On the surface, it may seem that baseball cards and stock market trends are completely unrelated – but a recent study by Rady School professor Joseph Engelberg along with Linh Le and Jared Williams from the University of Florida found that the market for baseball cards shares many of the same anomalies that have been documented in financial markets.
In a study of the value of approximately 38,000 baseball cards issued from 1948 to 1996, researchers found that the market for baseball cards featured momentum, price drift in the direction of previous performance and IPO underperformance, much like studies of the stock market.
The findings regarding momentum support the idea that momentum arises because information gradually diffuses across a market. Engelberg, Le and Williams correctly predicted that because of less sophistication in traders of baseball cards (who are mostly younger), momentum would be greater.

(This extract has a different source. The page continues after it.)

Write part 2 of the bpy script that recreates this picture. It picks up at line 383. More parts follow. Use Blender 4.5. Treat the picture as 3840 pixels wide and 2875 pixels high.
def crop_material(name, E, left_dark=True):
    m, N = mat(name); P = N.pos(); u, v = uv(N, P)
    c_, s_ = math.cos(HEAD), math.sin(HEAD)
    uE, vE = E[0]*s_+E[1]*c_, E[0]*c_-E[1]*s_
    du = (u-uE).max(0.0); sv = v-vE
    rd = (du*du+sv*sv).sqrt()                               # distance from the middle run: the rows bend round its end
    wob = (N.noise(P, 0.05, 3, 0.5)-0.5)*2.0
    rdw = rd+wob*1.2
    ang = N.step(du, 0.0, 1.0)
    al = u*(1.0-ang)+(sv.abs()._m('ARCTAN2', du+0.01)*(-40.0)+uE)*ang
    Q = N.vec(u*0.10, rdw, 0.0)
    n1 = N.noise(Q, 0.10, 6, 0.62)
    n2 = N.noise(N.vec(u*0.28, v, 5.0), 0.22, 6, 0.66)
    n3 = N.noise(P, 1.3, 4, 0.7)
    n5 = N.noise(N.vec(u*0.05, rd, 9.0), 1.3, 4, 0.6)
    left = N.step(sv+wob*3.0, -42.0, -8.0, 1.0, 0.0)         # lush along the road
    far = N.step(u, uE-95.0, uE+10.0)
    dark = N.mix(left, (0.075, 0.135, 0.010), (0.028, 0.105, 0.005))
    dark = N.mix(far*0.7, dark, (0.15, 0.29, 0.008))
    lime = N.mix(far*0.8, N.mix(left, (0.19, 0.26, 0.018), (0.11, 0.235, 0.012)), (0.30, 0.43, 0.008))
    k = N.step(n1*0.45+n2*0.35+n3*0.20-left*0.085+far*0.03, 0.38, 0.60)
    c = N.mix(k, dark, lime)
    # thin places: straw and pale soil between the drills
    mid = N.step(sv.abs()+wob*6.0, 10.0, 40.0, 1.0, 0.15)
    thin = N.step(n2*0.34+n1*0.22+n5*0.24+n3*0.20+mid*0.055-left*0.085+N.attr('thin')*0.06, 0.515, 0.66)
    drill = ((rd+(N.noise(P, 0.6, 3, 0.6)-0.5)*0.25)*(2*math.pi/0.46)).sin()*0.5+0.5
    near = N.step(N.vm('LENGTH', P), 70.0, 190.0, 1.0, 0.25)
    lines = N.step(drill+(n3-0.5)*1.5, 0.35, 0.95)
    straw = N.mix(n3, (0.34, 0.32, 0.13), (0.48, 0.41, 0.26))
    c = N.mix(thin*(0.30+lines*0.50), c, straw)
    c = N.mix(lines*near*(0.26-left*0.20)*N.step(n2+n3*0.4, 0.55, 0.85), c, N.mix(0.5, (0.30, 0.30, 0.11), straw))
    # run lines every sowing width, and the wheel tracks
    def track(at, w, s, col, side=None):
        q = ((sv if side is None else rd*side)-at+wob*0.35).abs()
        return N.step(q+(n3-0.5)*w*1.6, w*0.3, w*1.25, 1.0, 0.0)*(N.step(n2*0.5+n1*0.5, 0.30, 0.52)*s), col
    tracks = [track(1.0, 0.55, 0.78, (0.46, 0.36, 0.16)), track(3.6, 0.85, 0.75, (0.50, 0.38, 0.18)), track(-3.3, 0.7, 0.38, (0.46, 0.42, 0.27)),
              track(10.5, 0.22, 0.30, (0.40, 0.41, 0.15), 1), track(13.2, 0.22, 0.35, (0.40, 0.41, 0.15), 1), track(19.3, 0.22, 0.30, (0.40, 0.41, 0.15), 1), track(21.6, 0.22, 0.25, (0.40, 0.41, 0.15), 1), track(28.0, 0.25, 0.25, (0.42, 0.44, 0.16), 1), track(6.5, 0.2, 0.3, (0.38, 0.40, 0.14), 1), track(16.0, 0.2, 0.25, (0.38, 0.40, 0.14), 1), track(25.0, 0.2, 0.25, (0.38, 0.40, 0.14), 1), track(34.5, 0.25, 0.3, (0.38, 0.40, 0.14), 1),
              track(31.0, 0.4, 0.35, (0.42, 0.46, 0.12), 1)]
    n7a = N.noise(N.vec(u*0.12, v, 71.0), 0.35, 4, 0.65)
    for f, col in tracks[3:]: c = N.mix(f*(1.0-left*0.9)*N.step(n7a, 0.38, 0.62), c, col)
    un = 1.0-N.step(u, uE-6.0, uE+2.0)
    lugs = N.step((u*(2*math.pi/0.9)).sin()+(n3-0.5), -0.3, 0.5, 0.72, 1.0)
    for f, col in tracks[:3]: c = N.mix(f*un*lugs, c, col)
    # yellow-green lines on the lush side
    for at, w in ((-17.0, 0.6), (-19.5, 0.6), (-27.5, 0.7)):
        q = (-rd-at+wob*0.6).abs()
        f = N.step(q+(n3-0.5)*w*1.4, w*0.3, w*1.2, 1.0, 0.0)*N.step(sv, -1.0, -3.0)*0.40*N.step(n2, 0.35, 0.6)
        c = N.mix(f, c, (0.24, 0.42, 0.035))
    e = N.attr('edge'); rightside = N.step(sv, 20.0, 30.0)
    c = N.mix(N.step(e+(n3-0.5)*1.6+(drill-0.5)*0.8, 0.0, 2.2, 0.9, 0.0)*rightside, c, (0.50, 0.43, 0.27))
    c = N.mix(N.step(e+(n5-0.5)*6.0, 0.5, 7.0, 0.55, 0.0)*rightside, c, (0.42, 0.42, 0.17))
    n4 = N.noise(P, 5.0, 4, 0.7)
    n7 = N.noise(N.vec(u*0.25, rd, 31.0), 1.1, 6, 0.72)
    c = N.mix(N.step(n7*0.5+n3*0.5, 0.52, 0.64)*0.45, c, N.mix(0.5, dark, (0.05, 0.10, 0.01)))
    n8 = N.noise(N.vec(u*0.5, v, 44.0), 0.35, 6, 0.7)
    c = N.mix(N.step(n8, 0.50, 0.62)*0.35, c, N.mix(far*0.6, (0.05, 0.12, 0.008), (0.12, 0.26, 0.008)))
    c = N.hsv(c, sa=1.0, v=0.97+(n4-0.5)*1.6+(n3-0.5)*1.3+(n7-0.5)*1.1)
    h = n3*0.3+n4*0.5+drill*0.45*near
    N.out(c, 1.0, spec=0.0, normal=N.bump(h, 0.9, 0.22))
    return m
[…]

The researchers concluded that holding outperforming cards for a three-month period generated a 5.6 percent monthly return, compared to the less than 1 percent earned by momentum strategies in the stock market.
Like stocks, price drift in baseball cards occurs in the direction of previous performance. Researchers found that cards that had previously performed well continued to perform better than cards that had previously performed more poorly.
A parallel for IPO underperformance can be seen in newly issued cards and those of rookies. Both Initial Public Offerings of stocks in the stock market and these new cards in the market for baseball cards tend to underperform for a sustained amount of time.
Engelberg, Le and Williams’ research is significant because it supports the idea that financial theories of momentum, price drift, and IPO performance can exist naturally in markets, which do not include factors like dynamic growth rates, dividends or mutual funds.